Titshaw’s solicitation letter is of particular significance because the Boswell Group, for which he works, is owned by Jamie Boswell, Athens commercial realtor and area representative to the Georgia Transportation Board, which oversees the Georgia Department of Transportation.
Boswell was appointed to his position with the support of Oconee County’s representatives to the Georgia General Assembly, Rep. Regina Quick, Rep. Chuck Williams and Sen. Bill Cowsert.
Titshaw Message
Titshaw sent his email message to Cindy Mitchell-McGarvey, a realtor with LGM Realty, on March 30.
Mitchell-McGarvey has been one of the organizers of Friends of Calls Creek, which formed after the county announced plans to run a sewer line from its Calls Creek wastewater plant outside Watkinsville to the Middle Oconee River through the Calls Creek corridor.
Titshaw told Mitchell-McGarvey that he had seen a story about the opposition to the sewer line in the Athens Banner-Herald.
“It is imperative that the people of these waters, and the lands that the sewer lines may traverse, educate themselves and unite as one group,” Titshaw said. “Now is the time to form a strategy of action.”
Titshaw And Boswell
Titshaw told Mitchell-McGarvey the Calls Creek sewer line project is of “particular importance” to him because he lives on the Oconee River in Oconee County.

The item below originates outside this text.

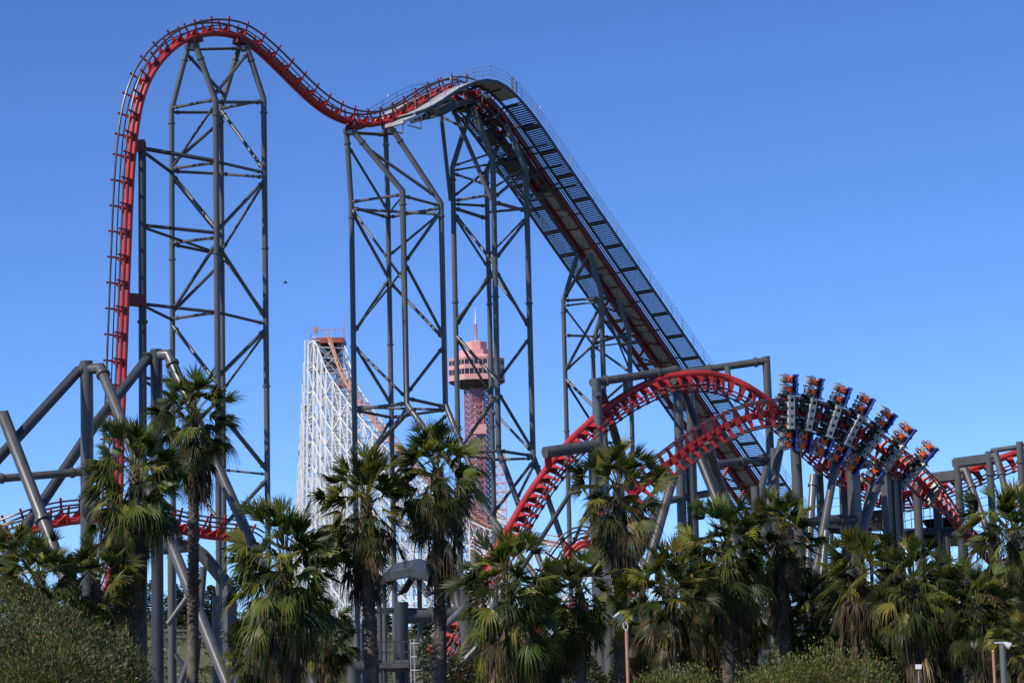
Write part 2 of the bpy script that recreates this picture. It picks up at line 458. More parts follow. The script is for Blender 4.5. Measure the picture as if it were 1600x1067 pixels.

Titshaw lives on Skipstone Drive, off Barnett Shoals Road. His lot fronts on the Oconee River.
Titshaw is listed as a member of both the Real Estate and Appraisal teams on the Boswell web site.
Titshaw served as an appraiser for Faye C. Kellar, 1191 Mars Hill Road, in her successful attempt to get a higher settlement offer from the Georgia Department of Transportation for property taken as part of the Mars Hill Road widening.
I obtained records of Titshaw’s involvement in that settlement through an open records request I filed with the county last year.
Parker On Impact
Titshaw asked Mitchell-McGarvey to share his “contact information” with others who want to know more about his services, but his message about the negative impact of the sewer line was nothing new to the residents.
Even the proponents of the pipeline acknowledge its impact.
Jimmy Parker from Precision Planning Inc., with offices in Monroe, told those who gathered at the meeting on March 28 to learn more about the county’s plans that he personally had walked the creek as part of the survey work PPI did for the project.
“There are some places on Calls Creek that are so rare and so beautiful that I would swear I was up in the mountains of Northeast Georgia,” Parker says at 3 minutes and 15 seconds into the video below. “I mean it is very unique in this part of the state.”
Ultimately, it will be up to the Oconee County Board of Commissioners to vote to go forward with the proposed pipeline.
If residents refuse to sell the easements to the county, the commissioners will have to vote to condemn property to get those easements.
3 comments:
The million dollar question regarding the incoming John Daniell administration is whether he will allow Jamie Boswell and Frank Bishop to run Oconee County, or will Daniell have the guts to tell Boswell. to take his many conflicts of interest with him and go back to his own county.
You too Frank Bishop.
Is this some kind of spook spoof to drive a neighborhood out?
Why would Jamie Boswell via Titshaw possibly even care?
Only reason is to drive prices down for some reason.
Of course the drop in a perceived, virtual, ephemeral, subjective and negotiable value or worth or price will immediately reflect in lowered TAX appraisals. Right?
Or do you still believe in the Easter Bunny?
Not as long as we have the current Dept. Head. Very hard to deal with. Personality of a brick wall.